▶ EXERCISE REQUIREMENTS
Repeat everything from the first line of the listing below through the line that contains "bank', 'undergrowth', kind='stuff')", exactly. Leave out pictures.
──────── SOURCE EXCERPT
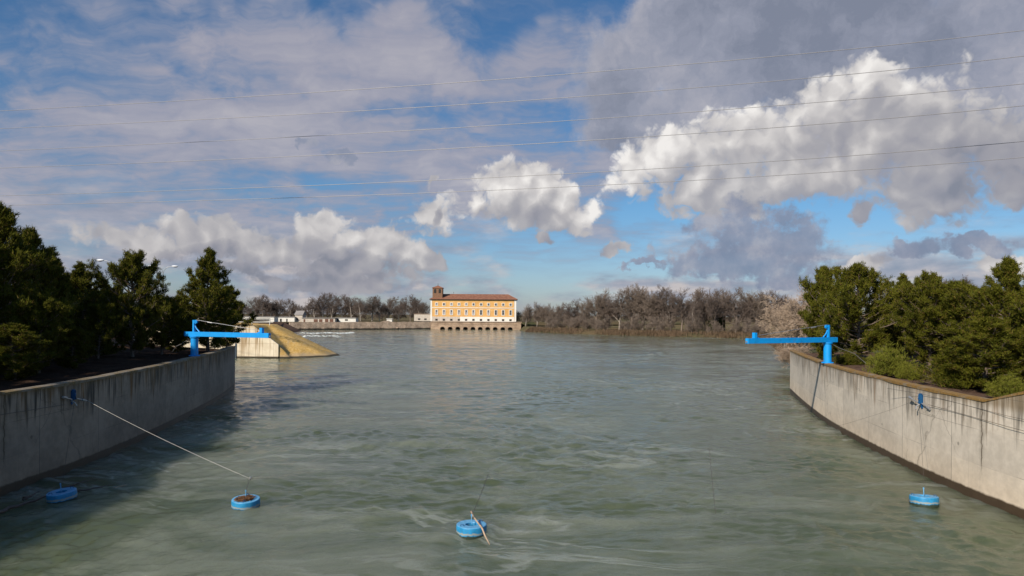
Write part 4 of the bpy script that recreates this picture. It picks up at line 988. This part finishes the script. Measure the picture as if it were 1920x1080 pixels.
def mesh_np(me):
    v = np.empty(len(me.vertices)*3, np.float32); me.vertices.foreach_get('co', v)
    f = np.empty(len(me.polygons)*4, np.int32); me.loops.foreach_get('vertex_index', f); return v.reshape(-1, 3), f.reshape(-1, 4)
mv = [mesh_np(BT[k].crown) for k in (3, 5)]
for i in range(80):
    p, a = along(rndw.random()); nrm = Vector((-a.y, a.x)); nrm = nrm if nrm.y > 0 or nrm.x > .5 else -nrm
    o = rndw.uniform(5, 17); h = rndw.uniform(3.5, 7.5); an = rndw.uniform(0, 6.28); ca, sa = math.cos(an), math.sin(an); q, f = mv[i % 2]
    q = q*np.array([h*1.3, h*1.3, h]); q = np.stack([q[:, 0]*ca-q[:, 1]*sa+p.x+nrm.x*o, q[:, 0]*sa+q[:, 1]*ca+p.y+nrm.y*o, q[:, 2]*1.15+.2], 1)
    Vs.append(q); Fs.append(f+off_); off_ += len(q)
tag(arr_obj('undergrowth', np.concatenate(Vs), np.concatenate(Fs), M['twig']), 'brown leafless brush under the trees of the right bank', 'undergrowth', kind='stuff')

# tuft foliage -------------------------------------------------
def tuft_mesh(name, centres, dirs, rg, nb, ln, wd, open_, m):
    n = len(centres); C = np.repeat(np.array(centres), nb, 0); D_ = np.repeat(np.array(dirs), nb, 0)
    rdir = rg.normal(0, 1, C.shape); rdir /= np.linalg.norm(rdir, axis=1, keepdims=True)
    d = D_+rdir*open_; d /= np.linalg.norm(d, axis=1, keepdims=True)
    L = (ln*rg.uniform(.6, 1.2, len(C)))[:, None]
    s_ = np.cross(d, rg.normal(0, 1, C.shape)); s_ /= np.linalg.norm(s_, axis=1, keepdims=True)
    st = C+rg.normal(0, 1, C.shape)*ln*.28
    V = np.stack([st-s_*wd, st+s_*wd, st+d*L], 1).reshape(-1, 3)
    me = mesh_arr(name, V, np.arange(len(V)).reshape(-1, 3)); me.materials.append(m); return me
def make_pine(seed, H, W, low=.12, lean=0.0, dens=1.0, peak=.42, nb=17, tip=.62):
    """pine of height H and crown width W (metres)"""
    rnd = random.Random(seed); rg = np.random.default_rng(seed); p = Proto(); segs = []; C, Dr = [], []
    trunk = []
    for i in range(11):
        t = i/10; trunk.append(Vector((lean*t*t*H+.10*math.sin(t*5+seed), .10*math.cos(t*4+seed), t*H*.96)))
    for i in range(10): segs.append((trunk[i], trunk[i+1], .17*(1-i/10.5)*H/9+.015, .17*(1-(i+1)/10.5)*H/9+.015))
    nl = int(84*dens*H/8)
    for k in range(nl):
        t = low+(1-low)*((k+rnd.random())/nl)
        env = (t/peak)**.55 if t < peak else ((1-t)/(1-peak))**tip
        env = max(env, .10)
        L = W*.5*env*rnd.uniform(.5, 1.2)*(1.0+.10*math.sin(k*2.399*2+seed)+.15*math.sin(t*17+seed))
        a = k*2.399+rnd.uniform(-.5, .5); i = min(int(t*10), 9); b = trunk[i].lerp(trunk[i+1], t*10-i)
        rise = .02+.75*t*t+rnd.uniform(-.12, .18)
        d = Vector((math.cos(a), math.sin(a), rise)).normalized(); q = b; ns = 4; pts = [b]
        for j in range(ns):
            d = (d+Vector((0, 0, .10+.06*j))+rv(rnd)*.12).normalized(); e = q+d*(L/ns)
            r0 = .045*(1-j/ns)+.012; segs.append((q, e, r0, r0*.75)); q = e; pts.append(e)
        ntw = int(7+L*5.6)
        for m_ in range(ntw):
            f = 1-.72*rnd.random()**1.5; f = min(f, 1)*ns; j = min(int(f), ns-1); o = pts[j].lerp(pts[j+1], f-j)
            td = (d+rv(rnd)*.9+Vector((0, 0, .35))).normalized(); tl = rnd.uniform(.25, .7)*(.5+.4*L/2)
            e = o+td*tl; segs.append((o, e, .014, .007))
            for s_ in (.45, .75, 1.0):
                if rnd.random() < .9:
                    C.append(o+td*tl*s_+rv(rnd)*.08); Dr.append((td*.6+Vector((0, 0, .65))+rv(rnd)*.25).normalized())
    for k in range(24): C.append(trunk[10]+Vector((rnd.gauss(0, .18), rnd.gauss(0, .18), rnd.uniform(-.6, .35)))); Dr.append(Vector((0, 0, 1)))
    V, Fc = tube_arr(segs, 5); p.trunk = mesh_arr('trunk', V, Fc, True); p.trunk.materials.append(M['pinebark'])
    p.crown = tuft_mesh('crown', C, Dr, rg, nb, .25, .022, .9, M['pine']); p.n = len(C); return p
PN = [make_pine(1, 7.4, 7.4, .10, peak=.40), make_pine(2, 9.0, 6.4, .04, .02, peak=.28, tip=.85), make_pine(3, 8.2, 7.6, .05, peak=.45), make_pine(4, 6.6, 5.0, .02, peak=.35), make_pine(5, 9.4, 7.0, .03, -.02, peak=.30, tip=.80)]
PH = [7.4, 9.0, 8.2, 6.6, 9.4]
print('pine tufts', [p.n for p in PN])
def pine(k, px, ytop, d, rz, label, gz=4.1, wid=1.0, group=None):
    g = atd(px, 640, d); g.z = gz; top = atd(px, ytop, d).z; s_ = (top-gz)/PH[k]
    o = place_tree('pine_tree', PN[k], g, s_, rz, label, group, wid); return o
GRr = 'pines behind the right wall'; GRl = 'pines behind the left wall'
pine(0, 1608, 506, 55.5, .4, 'broad rounded pine beside the right crane post', wid=1.0, group=GRr)
pine(3, 1546, 506, 61, 2.4, 'narrow pale-green pine poking up just above the right crane', wid=.8, group=GRr)
pine(1, 1694, 518, 62, 1.1, 'small-topped pine standing back right of the broad rounded pine', wid=.9, group=GRr)
pine(2, 1742, 522, 50, 2.0, 'mid-green pine behind the bare earth patch on the right', wid=1.0, group=GRr)
pine(3, 1797, 534, 47, 3.3, 'lower bushy pine left of the tallest right-hand pine', wid=1.35, group=GRr)
pine(4, 1888, 488, 41, .9, 'tallest dark pine at the right edge above the wall kink', wid=1.05, group=GRr)
pine(2, 1830, 545, 55, 4.2, 'half-hidden pine filling the gap behind the lower bushy pine', wid=1.0, group=GRr)
pine(3, 1850, 600, 36.5, 5.2, 'low spreading young pine just behind the right wall kink', wid=1.8, group=GRr)
pine(1, 1985, 470, 36, 2.9, 'dark pine cut off by the right edge of the frame', wid=1.1, group=GRr)
pine(0, 1660, 575, 70, 5.0, 'shadowy pine deep behind the bright green bush', wid=1.3, group=GRr)
pine(1, 388, 471, 67, .3, 'tall sparse-topped pine beside the left crane', wid=.92, group=GRl)
pine(3, 425, 540, 75, 1.3, 'low pine overhanging the end of the left wall', wid=1.2, group=GRl)
pine(2, 247, 483, 58, 1.0, 'rounded green pine in front of the twin-headed lamps', wid=.92, group=GRl)
pine(1, 152, 496, 64, 2.2, 'olive pine right of the dark pines at the left edge', wid=1.05, group=GRl)
pine(4, 48, 432, 47, 4.0, 'tall black-green pine with a spiky top at the left', wid=.85, group=GRl)
pine(1, 92, 470, 52, 5.1, 'dark slender pine between the spiky pine and the olive pine', wid=.9, group=GRl)
pine(4, -8, 388, 42, 2.6, 'tallest darkest pine cut by the left edge of the frame', wid=.95, group=GRl)
pine(0, 305, 560, 63, 3.0, 'low dark pine left of the left crane post', wid=1.1, group=GRl)
pine(2, 75, 560, 42, 5.7, 'low dark pine close behind the left wall', wid=1.0, group=GRl)
pine(0, 185, 575, 54, 2.5, 'low shaded pine under the olive pine', wid=.95, group=GRl)
pine(2, 110, 520, 78, .8, 'pine standing in the back row behind the dark slender pine', wid=1.2, group=GRl)
pine(0, 205, 545, 80, 1.8, 'pine standing in the back row behind the olive pine', wid=1.3, group=GRl)
pine(4, 340, 560, 84, 2.8, 'pine standing in the back row between the rounded and the sparse-topped pine', wid=1.3, group=GRl)
pine(3, 25, 610, 38, 3.8, 'low black-green young pine at the left edge near the wall', wid=1.7, group=GRl)
pine(3, 135, 615, 46, .5, 'low dark young pine below the dark slender pine', wid=1.6, group=GRl)
pine(3, 330, 600, 66, 1.5, 'low dark young pine behind the left crane post', wid=1.6, group=GRl)
pine(4, 1945, 560, 47, 1.5, 'dark pine filling the right edge behind the kink', wid=1.3, group=GRr)
pine(0, 1720, 560, 66, .5, 'pine in the back row behind the mid-green pine', wid=1.3, group=GRr)
for i, (x, y, h) in enumerate([(-31, 2, 9), (-33, 13, 10), (-35, 24, 11), (-44, 36, 11.5), (-40, 20, 11), (-47, 46, 11.5), (-34, -3, 12), (-52, 30, 13), (-56, 42, 13), (-60, 55, 13), (-66, 66, 13), (-50, 14, 13), (-64, 30, 14), (-46, 0, 13), (-41, 34, 17), (-47.5, 42, 17), (-40, 27, 16), (-53, 50, 17), (-59, 60, 17), (-66, 72, 17)]):
    k = i % 5; place_tree('pine_tree', PN[k], (x, y, 4.1), h/PH[k], i*1.7, 'unseen pine added outside the left edge to shade the left bank', 'added shade pines outside the frame on the left')  # unseen pines, added to block the sun from the left bank and water
# bushes
def make_bush(seed, m, n=800):
    rnd = random.Random(seed); rg = np.random.default_rng(seed); p = Proto(); C, Dr, segs = [], [], []
    for k in range(n):
        a = rnd.uniform(0, 6.28); e = rnd.uniform(.15, 1.5); d = Vector((math.cos(a)*math.cos(e), math.sin(a)*math.cos(e), math.sin(e)))
        r = rnd.uniform(.35, 1.0)*(1+.25*math.sin(3*a+seed)); C.append(d*r); Dr.append((d+Vector((0, 0, .8))).normalized())
        if k % 7 == 0: segs.append((Vector((0, 0, -.05)), d*r*.95, .02, .006))
    V, Fc = tube_arr(segs, 4); p.trunk = mesh_arr('stem', V, Fc, True); p.trunk.materials.append(M['pinebark'])
    p.crown = tuft_mesh('foliage', C, Dr, rg, 16, .15, .010, .9, m); return p
def place_bush(proto, loc, s_, rz, label, wid=1.0):
    o = empty('bush', loc, label, 'bush', None, rz); o.scale = (s_*wid, s_*wid, s_)
    for nm, me in (('stem', proto.trunk), ('foliage', proto.crown)):
        c_ = bpy.data.objects.new(nm, me); COL.objects.link(c_); c_.parent = o
BU = make_bush(3, M['bush']); BP2 = make_bush(4, M['pine']); BI = make_bush(6, M['ivy'], 900)
g = atd(1668, 700, 45); g.z = 4.1; place_bush(BU, g, 1.7, .4, 'bright yellow-green bush behind the right wall beside the broad pine', .85)
g = atd(1702, 712, 43); g.z = 4.1; place_bush(BU, g, .8, 2.4, 'smaller yellow-green bush right of the bright bush')
g = atd(1898, 740, 32); g.z = 4.2; place_bush(BU, g, .95, 1.4, 'dull green bush peeping over the kink of the right wall', 1.1)
g = atd(1800, 735, 38); g.z = 4.1; place_bush(BP2, g, 1.6, 3.4, 'dark green scrub behind the right wall above the blue sheave', 1.2)
g = atd(1592, 690, 55); g.z = 4.1; place_bush(BP2, g, .9, 1.9, 'low dark scrub at the foot of the right crane post', 1.4)
g = atd(190, 660, 58); g.z = 4.3; place_bush(BU, g, 1.0, 2.0, 'yellowish grass tussock lit between the left pines', 1.3)
g = atd(1344, 600, 272); g.z = 1.5; place_bush(BI, g, 8, 0, 'dark ivy-clad evergreen among the bare trees of the right bank', .45)
# pale willows at the bay right of the channel
W1 = make_bare('w', 91, spread=.62, multi=4, droop=.35, rt=.02); W2 = make_bare('w', 92, spread=.55, multi=3, droop=.2, rt=.018)
for p_ in (W1, W2): p_.trunk.materials.append(M['pale_bark']); p_.crown.materials.append(M['pale_twig'])
g = atd(1504, 660, 112); g.z = 1.8; place_tree('willow_tree', W1, g, 12.0, .6, 'pale sunlit leafless willow behind the right wall end', None, 1.1)
g = atd(1470, 655, 128); g.z = 1.5; place_tree('willow_tree', W2, g, 9.0, 2.2, 'smaller pale leafless willow leaning over the bay', None, 1.15)
g = atd(1488, 668, 84); g.z = 1.2; place_tree('willow_tree', W2, g, 3.6, 4.2, 'low pinkish twiggy willow shrub at the end of the right wall', None, 1.6)

# ------------------------------------------------------------------ street lamps behind the left pines
def lamp_proto():
    root = empty('street_lamp', (0, 0, 0), 'x', 'street lamp', 'twin-headed street lamps behind the left pines')
    bm = bmesh.new(); cyl(bm, (0, 0, 0), (0, 0, 11.1), .11, .06, n=10); obj('pole', bm, M['lampmetal'], root)
    for s in (-1, 1):
        bm = bmesh.new(); tube(bm, [(0, 0, 11.0), (s*.12, 0, 11.7), (s*.5, 0, 12.2), (s*1.1, 0, 12.42), (s*1.5, 0, 12.46)], .045, 8); obj('arm', bm, M['lampmetal'], root)
        bm = bmesh.new(); bmesh.ops.create_uvsphere(bm, u_segments=16, v_segments=10, radius=1, matrix=Matrix.Translation((s*1.98, 0, 12.50)) @ Matrix.Diagonal((.58, .24, .17, 1))); o = obj('lamp_head', bm, M['lamphead'], root, True)
        bm = bmesh.new(); bmesh.ops.create_uvsphere(bm, u_segments=12, v_segments=8, radius=1, matrix=Matrix.Translation((s*2.08, 0, 12.40)) @ Matrix.Diagonal((.36, .18, .12, 1))); obj('lens', bm, M['shutter'], o, True)
    return root
LP = lamp_proto()
for i, (px, py, d, rz, lab) in enumerate([(306, 499, 119, .06, 'twin-headed street lamp whose pole shows right of the rounded pine'), (213, 488, 100, -.05, 'twin-headed street lamp rising highest behind the rounded green pine'), (136, 500, 106, .05, 'twin-headed street lamp mostly hidden by the olive pine at left')]):
    o = LP if i == 0 else copy_tree(LP); p = atd(px, py, d); o.location = (p.x, p.y, p.z-12.5); o.rotation_euler = (0, 0, rz); o['label'] = lab
print('script done')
────────────────
▶ EXERCISE OUTPUT
Write part 4 of the bpy script that recreates this picture. It picks up at line 988. This part finishes the script. Measure the picture as if it were 1920x1080 pixels.
def mesh_np(me):
    v = np.empty(len(me.vertices)*3, np.float32); me.vertices.foreach_get('co', v)
    f = np.empty(len(me.polygons)*4, np.int32); me.loops.foreach_get('vertex_index', f); return v.reshape(-1, 3), f.reshape(-1, 4)
mv = [mesh_np(BT[k].crown) for k in (3, 5)]
for i in range(80):
    p, a = along(rndw.random()); nrm = Vector((-a.y, a.x)); nrm = nrm if nrm.y > 0 or nrm.x > .5 else -nrm
    o = rndw.uniform(5, 17); h = rndw.uniform(3.5, 7.5); an = rndw.uniform(0, 6.28); ca, sa = math.cos(an), math.sin(an); q, f = mv[i % 2]
    q = q*np.array([h*1.3, h*1.3, h]); q = np.stack([q[:, 0]*ca-q[:, 1]*sa+p.x+nrm.x*o, q[:, 0]*sa+q[:, 1]*ca+p.y+nrm.y*o, q[:, 2]*1.15+.2], 1)
    Vs.append(q); Fs.append(f+off_); off_ += len(q)
tag(arr_obj('undergrowth', np.concatenate(Vs), np.concatenate(Fs), M['twig']), 'brown leafless brush under the trees of the right bank', 'undergrowth', kind='stuff')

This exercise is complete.